House approves amended Vikings stadium bill
Vikings stadium rendering
Vikings stadium rendering
Posted May 7, 2012
Tim Yotter

The Minnesota House passed an amended stadium bill that would increase the Vikings’ contribution by $105 million. The Senate is expected to vote on its stadium bill on Tuesday, with the differences to be worked out in a conference committee.

After more than eight hours of debate and more than three dozen amendments offered, the Minnesota House voted 73-58 to pass the Vikings stadium bill with one significant amendment.

Added to the bill was a decrease in the public investment by $105 million, presumably putting that added financial contribution on the Vikings, who have already committed $427 million to a new stadium on the site of the Metrodome. The Vikings have said in the past they wouldn’t increase their contribution. The City of Minneapolis committed to a $150 million investment and the bill negotiated with Gov.

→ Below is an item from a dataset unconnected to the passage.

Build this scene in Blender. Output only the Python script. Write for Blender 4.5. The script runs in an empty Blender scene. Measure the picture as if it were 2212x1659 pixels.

Mark Dayton had called for the state’s contribution to be $398 million.

“I believe it eliminates some of the barriers on both sides of the aisle,” Rep. Pat Garafolo said before his amendment passed 97-31.

“There is a limit to how much we can squeeze. … I just want to caution you that while I understand the motivation here, if we squeeze too much, we may end up not having a deal. This team has to be profitable,” said Rep. Morrie Lanning, author of the bill.

The $975 million stadium is expected to create 13,000 jobs and the Vikings' lease at the Metrodome has expired, although the team has already committed to play in the Metrodome for the 2012 season.

The new stadium would regularly hold 65,000 fans and be expandable to 72,000 seats to host a Super Bowl. I would increase the square footage of the current stadium from 600,000 square feet to 1.5 million square feet.

“The Metrodome no longer stands up to the level of quality that Minnesota is known for,” Lanning said shortly before the vote was taken.

The Senate will take up its stadium bill Tuesday morning.

Supporters and detractors of the bill in the House regularly pointed out concerns with the funding mechanisms – an increase in charitable gambling to include electronic pull tabs – and hoped to elicit a bigger contribution from Vikings owner Zygi Wilf, but they admitted that may not happen.

“If there were a way to keep the Vikings here and have the Wilfs pay 100 percent of the stadium cost … but they simply won’t be paying 100 percent of the stadium,” Rep. Terry Morrow (DFL-St. Peter) said. “I firmly believe the Vikings will leave Minnesota in the next couple of years if we do not pass this bill.”

If the Vikings would leave, the community would lose $26 million per year in income tax revenue from the Vikings and would lose $800 million in revenue over the course of 30 years, supporters argued.